Lord Cryer: ‘There are elements in the British left who are apologists for clerical fascists’
November 2, 2025 08:00
The former chair of the Parliamentary Labour Party (PLP) has revealed that Jeremy Corbyn ignored direct pleas from Jewish MPs for him to deal with the antisemitism they faced within the wider party.
Lord Cryer, who served in the role from 2015-2024, reflected on the weekly PLP meetings during which, he claimed, Corbyn failed to act on what his Jewish parliamentary colleagues were telling him.
“Part of the problem with those meetings was he just wouldn't respond to the questions”, he told former Labour MPs Gloria De Piero and Jonathan Ashworth on their Politics Inside Out podcast, which will be available from November 6.
“He [Corbyn] just didn't respond to the criticism”, the former MP for Leyton and Wanstead recalled. “You had MPs who were Jewish, who were getting threats, who were getting abuse from their own members.
"I can remember one particular MP – I don't want to name anybody because it's still pretty raw – who had somebody who was sending the most vile, antisemitic poison remain a member of the Labour Party.
“[Labour] wouldn't suspend this person, so they used to come along, sit bang in front of the MP” at the monthly meetings of their local constituency party, “just glaring at this MP”, he recounted.
Cryer continued: “And when you had the leader there at the, at the PLP meetings on a Monday evening – not that he came particularly often – he would just not deal with these issues”.
“I think now we know why he wasn’t dealing with it because there was a culture around him of keeping people inside who were seen as supportive of the leadership.”
The landmark report by the Equality and Human Rights Commission in 2020 on antisemitism in Labour under Corbyn found that “there were unlawful acts of harassment and discrimination for which the Labour Party is responsible”.
It also found “evidence of political interference in the handling of antisemitism complaints throughout the period of the investigation”.
The Labour peer and one-time member of the Socialist Campaign Group – a caucus of left-wing Labour MPs – who grew up with left-wing big beasts like Dennis Skinner and Tony Benn as family friends, described going through “something of a drawn-out Damascene experience” when it came to his relationship with the left.
Although he still believes in public ownership of key industries and stronger trade union rights, he was dismayed at the inaction of the leadership of the Labour Party to deal with antisemitism and by the anti-Western worldview of many of Corbyn’s fellow travellers.

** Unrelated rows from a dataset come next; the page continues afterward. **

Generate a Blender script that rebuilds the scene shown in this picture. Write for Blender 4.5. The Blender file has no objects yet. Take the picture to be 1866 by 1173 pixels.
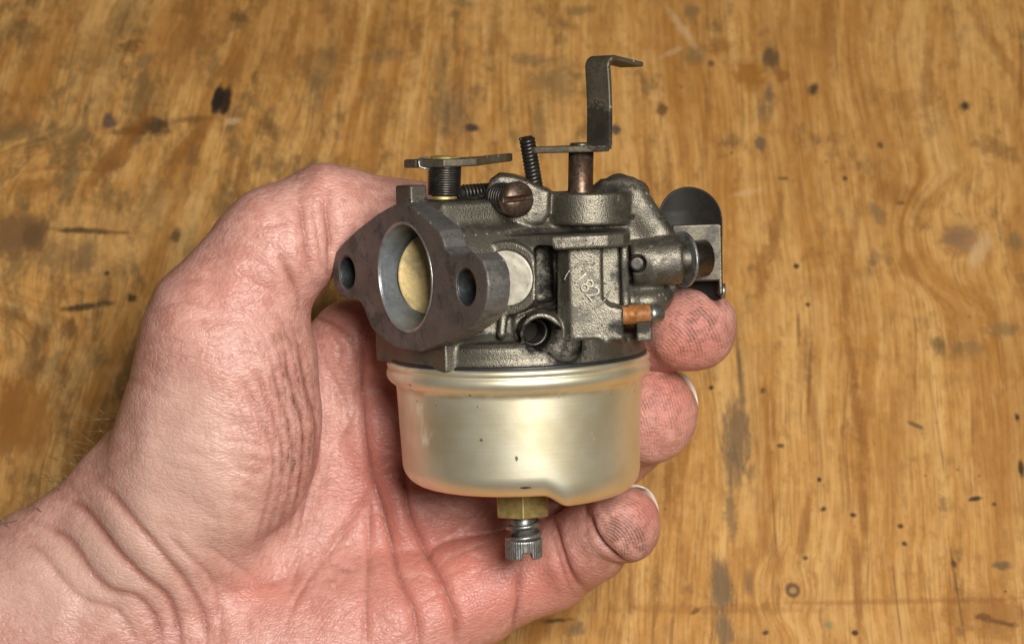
import bpy, math, random
import numpy as np
from mathutils import Matrix, Vector
random.seed(7)
rng = np.random.default_rng(7)
SC = bpy.context.scene
COL = SC.collection

# ------------------------------------------------------------------ camera, world, lamps, exposure
U = 0.000136            # metres per modelling unit
D = 4000.0              # units from the lens to the carburetor
TILT = math.radians(30)  # the lens looks down on the bench, 30 degrees off the vertical
LIFT = 930.0            # height of the held things over the bench top
W0, H0 = 1866.0, 1173.0
RX = np.array([[1, 0, 0], [0, math.cos(TILT), -math.sin(TILT)], [0, math.sin(TILT), math.cos(TILT)]])
ORG = np.array([0, 0, LIFT])

def world_pt(h):        # held frame -> world (metres)
    return (ORG + RX @ np.asarray(h, float)) * U

cam = bpy.data.cameras.new('camera')
cam.sensor_width = 36
cam.lens = 36 * D / W0
cam.clip_start = 0.01
cam.clip_end = 20
cam.dof.use_dof = True
cam.dof.focus_distance = (D - 150) * U
cam.dof.aperture_fstop = 25
camo = bpy.data.objects.new('camera', cam)
COL.objects.link(camo)
camo.location = world_pt((0, 0, D))
camo.rotation_euler = (TILT, 0, 0)
SC.camera = camo

wd = bpy.data.worlds.new('World')
SC.world = wd
wd.use_nodes = True
bg = wd.node_tree.nodes['Background']
bg.inputs[0].default_value = (1.0, 0.93, 0.85, 1)
bg.inputs[1].default_value = 0.045

def area(name, hold_pos, target, size, power, col=(1, 1, 1)):
    l = bpy.data.lights.new(name, 'AREA')
    l.shape = 'DISK'
    l.size = size
    l.energy = power
    l.color = col
    o = bpy.data.objects.new(name, l)
    COL.objects.link(o)
    p = Vector(world_pt(hold_pos)); t = Vector(world_pt(target))
    o.location = p
    o.rotation_euler = (t - p).to_track_quat('-Z', 'Y').to_euler()
    return o
area('softbox', (960, 840, 4620), (0, -120, 0), 0.25, 7.0, (1.0, 0.97, 0.93))

SC.view_settings.view_transform = 'Standard'
SC.view_settings.look = 'None'
SC.view_settings.exposure = 0.0
SC.view_settings.gamma = 1.0
SC.cycles.max_bounces = 8

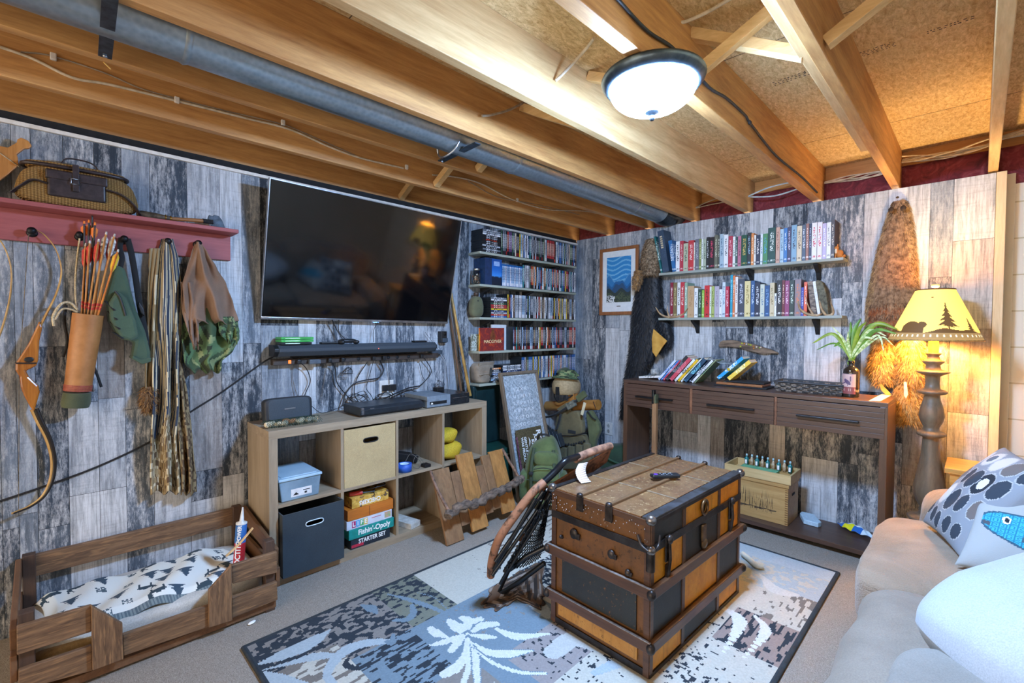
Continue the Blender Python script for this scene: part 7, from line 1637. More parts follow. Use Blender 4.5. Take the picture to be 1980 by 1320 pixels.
bpy.data.objects.remove(wp); wp = pillow((2.628, -2.14, .535), (.40, .56, .10), (.56, -.48, .03), .165, 'white_pillow', 'big plain white pillow lying nearest the camera on the sofa', WPM, None, 60, pinch=.05)
gcsh = thing('grey_cushion', 'grey beige cushion under the white pillow at the lower right corner', 'cushion', (2.86, -2.42, .46)); MB().ell((2.90, -2.50, .49), (.215, .33, .062), Euler((0, 0, .05)), 0, 56, 24, .5).build('cover', cloth('grey suede', '#98938a', '#858077', .9, 300, 4, bump=.1), gcsh)
# ================================================================ RUG, TRUNK, FOLDED CHAIR, DOG BED
RX0, RX1, RY0, RY1, RT = .755, 2.312, -3.155, -.748, .011
def c3(x, y): return (460+x/3.3, 1000+y/3.3)
def wp_(p): q = Z(p[0], p[1], RT); return (q.x, q.y)
nx, ny = 250, 386
gx = (np.arange(nx)+.5)/nx*(RX1-RX0)+RX0; gy = (np.arange(ny)+.5)/ny*(RY1-RY0)+RY0
PX, PY = np.meshgrid(gx, gy, indexing='ij'); IMG = np.zeros((nx, ny, 3)); rs = np.random.RandomState(3)
def vn(sx, sy, seed):
    r = np.random.RandomState(seed); a = max(2, int(nx/sx)+2); b = max(2, int(ny/sy)+2); g = r.rand(a+1, b+1); fx = np.linspace(0, a-1.001, nx)[:, None]; fy = np.linspace(0, b-1.001, ny)[None]; i = fx.astype(int); j = fy.astype(int); u = fx-i; v = fy-j
    return (g[i, j]*(1-u)*(1-v)+g[i+1, j]*u*(1-v)+g[i, j+1]*(1-u)*v+g[i+1, j+1]*u*v)
def c_(h): return np.array(H(h)[:3])
CRM_, BLU_, NVY_, GRY_, TAU_, PALE_ = c_('#cdcabc'), c_('#7d929f'), c_('#28343f'), c_('#8f8a84'), c_('#7f7870'), c_('#b4c2c8')
IMG[:] = CRM_
def inpoly(poly):
    m = np.zeros(PX.shape, bool); n = len(poly)
    for i in range(n):
        (x1, y1), (x2, y2) = poly[i], poly[(i+1) % n]
        c = ((y1 > PY) != (y2 > PY)) & (PX < (x2-x1)*(PY-y1)/((y2-y1) if abs(y2-y1) > 1e-9 else 1e-9)+x1); m ^= c
    return m
def patch(x0, x1, y0, y1, base, fleck=None, amt=.4, sx=2, sy=2, seed=0, soft=None):
    m = (PX >= x0) & (PX < x1) & (PY >= y0) & (PY < y1); IMG[m] = base
    if fleck is not None:
        n = vn(sx, sy, seed)+(.35*(vn(30, 30, seed+9)-.5)); f = m & (n < amt); IMG[f] = fleck
RXW = RX1-RX0
# woven patchwork: blocks of different ground
patch(RX0, 1.13, RY0, -2.60, GRY_, NVY_, .50, 2, 3, 1); patch(RX0, .98, RY0, -2.95, NVY_, GRY_, .22, 2, 3, 2)
patch(RX0, 1.13, -2.60, -2.36, c_('#7f8374'), NVY_, .42, 2, 3, 3)
patch(RX0, 1.18, -2.36, -1.86, CRM_, GRY_, .10, 2, 2, 4)
patch(RX0, 1.12, -1.86, RY1, CRM_, TAU_, .33, 1.5, 9, 5)
patch(1.12, 1.52, -2.0, -1.35, NVY_, CRM_, .36, 1.6, 1.6, 6)
patch(1.13, 1.75, RY0, -2.05, BLU_, GRY_, .12, 2, 2, 7); patch(1.13, 1.45, -2.9, -2.62, BLU_, NVY_, .40, 1.5, 5, 8)
patch(1.0, 1.45, RY0, -2.88, CRM_, TAU_, .45, 2, 6, 9)
patch(1.45, 2.0, RY0, -2.55, GRY_, CRM_, .30, 1.6, 1.6, 10); patch(1.52, 2.05, -2.45, -1.9, c_('#a39b98'), NVY_, .24, 1.8, 1.8, 11); patch(1.75, RX1, -2.9, -2.1, CRM_, NVY_, .22, 1.5, 1.5, 12)
patch(2.0, RX1, -2.1, -1.55, CRM_, NVY_, .26, 1.6, 1.6, 13); patch(2.05, RX1, -1.75, -1.45, c_('#a08f86'), NVY_, .40, 1.6, 6, 14); patch(1.5, RX1, -1.2, RY1, PALE_, CRM_, .4, 3, 3, 15); patch(2.08, RX1, -1.45, -1.15, CRM_, TAU_, .35, 2, 6, 16)
patch(RX0, RX1, RY1-.14, RY1, c_('#c3cdd0'))
def stroke(pts, ws, col, out=None, world=False):
    """leaf or stem: tapering ribbon along px points"""
    P = [V((*(p if world else wp_(p)), 0)) for p in pts]; P = spline(P, 8); n = len(P); D = np.full(PX.shape, 9.0)
    for i, p in enumerate(P):
        t = i/(n-1)*(len(ws)-1); k = min(int(t), len(ws)-2); w = lerp(ws[k], ws[k+1], t-k); d = np.sqrt((PX-p.x)**2+(PY-p.y)**2)/max(w*.78, .002); D = np.minimum(D, d)
    if out is not None: IMG[D < 1.35] = out
    IMG[D < 1] = col
C3 = lambda L: [c3(*p) for p in L]
stroke(C3([(120, 940), (330, 860), (480, 790), (590, 715)]), [.006, .04, .05, .035, .004], PALE_); stroke(C3([(140, 980), (330, 930), (480, 890), (610, 880)]), [.005, .015, .03, .02], PALE_); stroke(C3([(160, 1010), (260, 1040), (400, 1090)]), [.03, .04, .04], PALE_)
stroke(C3([(960, 790), (830, 800), (700, 840), (610, 920), (570, 1000), (600, 1060)]), [.02, .03, .035, .03, .02, .02], PALE_); stroke(C3([(700, 900), (690, 940), (780, 960), (880, 890)]), [.008, .016, .014, .004], NVY_)
stroke(C3([(790, 560), (850, 580), (885, 610)]), [.01, .032, .01], BLU_); stroke(C3([(960, 490), (1080, 520), (1200, 560), (1350, 620)]), [.008, .018, .020, .012], BLU_); stroke(C3([(1110, 560), (1120, 610), (1080, 650), (1000, 655)]), [.014, .022, .022, .012], BLU_)
stroke(C3([(1150, 480), (1250, 510), (1350, 600)]), [.004, .006, .006], BLU_)
stroke(C3([(990, 750), (985, 800), (950, 790)]), [.012, .02, .01], BLU_); stroke(C3([(910, 940), (950, 1000), (940, 1030)]), [.02, .03, .02], BLU_)
W_ = c_('#e3e6e2')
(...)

“We've got racists in our ranks and they're not doing anything about it and that goes with a worldview … which says, ‘the greatest evil in the world is Western imperialism’.
"Which basically means America, Israel, Britain; that is the absolute nub of evil in the world.”
"You end up supporting some pretty evil regimes”, including Iran and its proxies Hamas and Hezbollah, he said.
Cryer went on: “I've met people not in Labour anymore, but they were, who have enormous sympathy with Hamas and Hezbollah and the clerical fascists in Tehran.”
“They want to murder Jewish people. They want to send women back to the Stone Age, they want to murder gay men. That's something I just cannot associate with.
“There was this period when I started to feel… I can't associate with that worldview anymore, which is basically, for want of a better phrase, clerical fascism. Sympathy with clerical fascism.
" And there are elements in the British left who are apologists for clerical fascists, and I can't have anything to do with people like that.”
Cryer, who served as MP for Hornchurch between 1997-2005 and Leyton and Wanstead between 2010-2014, and is married to Solicitor General Ellie Reeves.
As a child, he made a fleeting cameo appearance in the film The Railway Children after his father helped bring production of the film to his Keighley constituency.
The Labour grandee told Ashworth and De Piero he would be writing a book reflecting on his time in his role as PLP chair. He was partly motivated by a sense of “catharsis”, “because those five years when Jeremy was leader… I mean, it was so tough”.